You can access the Parseable console at http://localhost:8000 using username as admin
and password as admin
.
Log Explore and Query
Once logged in, you will see the streams on the landing page. You can navigate to each of the stream and see the log event for all inserts/updates/deletes in all the tables used in the Yugabyte DB. You can apply filters and search for a particular log event to view the changes, save the queries and do lot more to enhance your debugging experience with the events.
Dashboards for Analytics
Parseable has in built dashboard features which allow you to visualize the log data and perform better analytics.
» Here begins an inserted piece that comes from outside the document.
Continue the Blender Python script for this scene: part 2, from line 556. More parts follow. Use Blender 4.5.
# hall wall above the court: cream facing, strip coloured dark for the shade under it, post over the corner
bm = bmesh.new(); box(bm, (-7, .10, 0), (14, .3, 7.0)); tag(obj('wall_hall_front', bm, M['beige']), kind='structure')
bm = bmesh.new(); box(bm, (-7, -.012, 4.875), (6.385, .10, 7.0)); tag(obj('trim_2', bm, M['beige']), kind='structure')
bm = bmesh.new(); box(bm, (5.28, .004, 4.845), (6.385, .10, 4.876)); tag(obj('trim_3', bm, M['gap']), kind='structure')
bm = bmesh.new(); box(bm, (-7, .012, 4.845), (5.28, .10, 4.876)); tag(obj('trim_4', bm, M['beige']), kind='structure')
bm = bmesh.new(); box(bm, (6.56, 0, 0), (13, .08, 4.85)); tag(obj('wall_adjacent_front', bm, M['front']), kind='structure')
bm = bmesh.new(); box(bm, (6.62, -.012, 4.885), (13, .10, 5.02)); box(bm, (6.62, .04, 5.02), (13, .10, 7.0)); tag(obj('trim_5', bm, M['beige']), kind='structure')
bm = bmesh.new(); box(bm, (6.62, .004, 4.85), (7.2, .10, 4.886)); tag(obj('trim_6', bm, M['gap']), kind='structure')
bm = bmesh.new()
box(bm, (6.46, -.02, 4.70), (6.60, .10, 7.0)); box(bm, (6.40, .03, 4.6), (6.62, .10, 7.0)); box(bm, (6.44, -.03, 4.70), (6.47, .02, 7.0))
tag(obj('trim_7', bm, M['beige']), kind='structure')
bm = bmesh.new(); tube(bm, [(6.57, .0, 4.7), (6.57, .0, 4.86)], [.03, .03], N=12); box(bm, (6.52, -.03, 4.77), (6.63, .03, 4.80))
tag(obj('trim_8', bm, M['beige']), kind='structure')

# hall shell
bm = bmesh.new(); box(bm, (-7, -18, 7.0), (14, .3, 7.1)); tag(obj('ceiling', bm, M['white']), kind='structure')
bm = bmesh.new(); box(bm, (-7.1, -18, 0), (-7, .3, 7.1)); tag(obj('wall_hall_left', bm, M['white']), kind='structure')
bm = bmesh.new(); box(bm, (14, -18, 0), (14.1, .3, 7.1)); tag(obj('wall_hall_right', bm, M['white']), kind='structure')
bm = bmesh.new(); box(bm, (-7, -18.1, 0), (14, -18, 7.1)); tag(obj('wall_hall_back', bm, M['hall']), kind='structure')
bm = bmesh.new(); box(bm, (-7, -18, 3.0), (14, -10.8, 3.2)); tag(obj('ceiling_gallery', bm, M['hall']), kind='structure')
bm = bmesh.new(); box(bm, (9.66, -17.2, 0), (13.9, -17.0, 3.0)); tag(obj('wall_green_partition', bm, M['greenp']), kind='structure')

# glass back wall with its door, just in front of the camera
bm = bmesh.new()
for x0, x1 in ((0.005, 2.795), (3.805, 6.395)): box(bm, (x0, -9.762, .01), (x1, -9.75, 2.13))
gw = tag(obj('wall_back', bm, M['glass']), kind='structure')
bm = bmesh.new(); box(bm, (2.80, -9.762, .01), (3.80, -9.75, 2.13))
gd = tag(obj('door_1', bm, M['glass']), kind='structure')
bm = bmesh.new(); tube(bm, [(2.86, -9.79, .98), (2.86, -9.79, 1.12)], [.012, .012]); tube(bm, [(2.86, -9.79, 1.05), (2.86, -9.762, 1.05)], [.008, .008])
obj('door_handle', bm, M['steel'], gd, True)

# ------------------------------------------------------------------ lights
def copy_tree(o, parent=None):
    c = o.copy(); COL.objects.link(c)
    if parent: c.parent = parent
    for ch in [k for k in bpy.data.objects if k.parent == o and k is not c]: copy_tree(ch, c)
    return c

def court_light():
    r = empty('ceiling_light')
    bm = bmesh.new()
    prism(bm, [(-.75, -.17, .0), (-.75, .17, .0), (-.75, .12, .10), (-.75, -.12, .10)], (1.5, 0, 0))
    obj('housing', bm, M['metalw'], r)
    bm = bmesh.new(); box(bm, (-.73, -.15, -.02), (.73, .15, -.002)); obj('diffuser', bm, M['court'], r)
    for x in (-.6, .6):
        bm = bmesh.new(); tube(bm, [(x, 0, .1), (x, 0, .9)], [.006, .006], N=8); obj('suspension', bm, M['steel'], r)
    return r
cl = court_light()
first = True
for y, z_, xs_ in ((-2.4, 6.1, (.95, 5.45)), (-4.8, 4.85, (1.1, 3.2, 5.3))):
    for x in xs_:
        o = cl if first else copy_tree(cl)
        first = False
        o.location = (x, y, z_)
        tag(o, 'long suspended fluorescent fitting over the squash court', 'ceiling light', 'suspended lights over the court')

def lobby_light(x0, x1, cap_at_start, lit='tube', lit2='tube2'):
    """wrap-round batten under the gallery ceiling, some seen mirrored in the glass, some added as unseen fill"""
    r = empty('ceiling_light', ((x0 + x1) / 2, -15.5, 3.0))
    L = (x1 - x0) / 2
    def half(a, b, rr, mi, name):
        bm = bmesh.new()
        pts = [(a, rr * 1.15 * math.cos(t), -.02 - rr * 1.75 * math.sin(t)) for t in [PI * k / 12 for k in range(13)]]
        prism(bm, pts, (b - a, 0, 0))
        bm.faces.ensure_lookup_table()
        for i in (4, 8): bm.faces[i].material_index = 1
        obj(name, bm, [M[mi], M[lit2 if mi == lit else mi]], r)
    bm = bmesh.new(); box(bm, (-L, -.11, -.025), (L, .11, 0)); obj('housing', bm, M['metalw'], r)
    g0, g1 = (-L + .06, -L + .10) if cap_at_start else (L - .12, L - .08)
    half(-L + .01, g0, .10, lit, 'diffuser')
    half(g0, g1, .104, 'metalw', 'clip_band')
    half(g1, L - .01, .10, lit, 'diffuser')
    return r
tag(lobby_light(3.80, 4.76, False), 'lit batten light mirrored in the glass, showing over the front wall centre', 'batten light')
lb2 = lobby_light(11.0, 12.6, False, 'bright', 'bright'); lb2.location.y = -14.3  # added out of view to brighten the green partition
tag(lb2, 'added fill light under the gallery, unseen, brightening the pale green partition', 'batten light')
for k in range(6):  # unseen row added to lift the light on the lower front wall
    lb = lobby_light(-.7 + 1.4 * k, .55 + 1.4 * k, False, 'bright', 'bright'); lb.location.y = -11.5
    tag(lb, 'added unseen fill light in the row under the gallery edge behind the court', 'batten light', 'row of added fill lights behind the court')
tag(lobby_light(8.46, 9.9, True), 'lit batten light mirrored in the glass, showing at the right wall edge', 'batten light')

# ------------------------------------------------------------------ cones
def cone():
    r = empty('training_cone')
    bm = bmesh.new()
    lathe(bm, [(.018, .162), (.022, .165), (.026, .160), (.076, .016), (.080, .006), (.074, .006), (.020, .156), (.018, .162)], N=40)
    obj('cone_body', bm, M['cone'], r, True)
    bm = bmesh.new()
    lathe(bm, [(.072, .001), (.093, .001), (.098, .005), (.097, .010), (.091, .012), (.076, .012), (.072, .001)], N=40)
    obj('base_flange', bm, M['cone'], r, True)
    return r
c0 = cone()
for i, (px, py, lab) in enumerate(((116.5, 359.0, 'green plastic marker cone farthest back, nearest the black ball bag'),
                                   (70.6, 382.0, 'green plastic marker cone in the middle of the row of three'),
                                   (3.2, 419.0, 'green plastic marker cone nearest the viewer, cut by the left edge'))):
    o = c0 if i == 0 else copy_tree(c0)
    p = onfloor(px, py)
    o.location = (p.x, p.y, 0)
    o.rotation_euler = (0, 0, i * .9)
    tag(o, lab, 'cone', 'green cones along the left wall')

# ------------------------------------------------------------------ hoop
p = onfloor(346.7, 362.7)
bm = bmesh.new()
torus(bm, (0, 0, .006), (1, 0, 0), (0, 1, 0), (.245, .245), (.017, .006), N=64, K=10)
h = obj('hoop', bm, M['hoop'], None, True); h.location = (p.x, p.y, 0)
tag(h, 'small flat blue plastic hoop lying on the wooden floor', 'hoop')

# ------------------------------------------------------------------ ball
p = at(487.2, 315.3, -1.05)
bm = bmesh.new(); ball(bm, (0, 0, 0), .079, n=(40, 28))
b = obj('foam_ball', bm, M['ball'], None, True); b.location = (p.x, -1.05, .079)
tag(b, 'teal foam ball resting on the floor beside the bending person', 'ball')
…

For this use-case, you can use Parseable dashboards to
perform the real-time analytics
audit logs for all the record level changes in the tables along with the schema changes happening in the database
fraud detection
Conclusion
In this tutorial, you are able to successfully build a CDC pipeline that captures changes from YugabyteDB, streams them through Kafka, and ingests them into Parseable. This setup provides real-time data synchronization, opening up a world of possibilities for data analysis and system integration.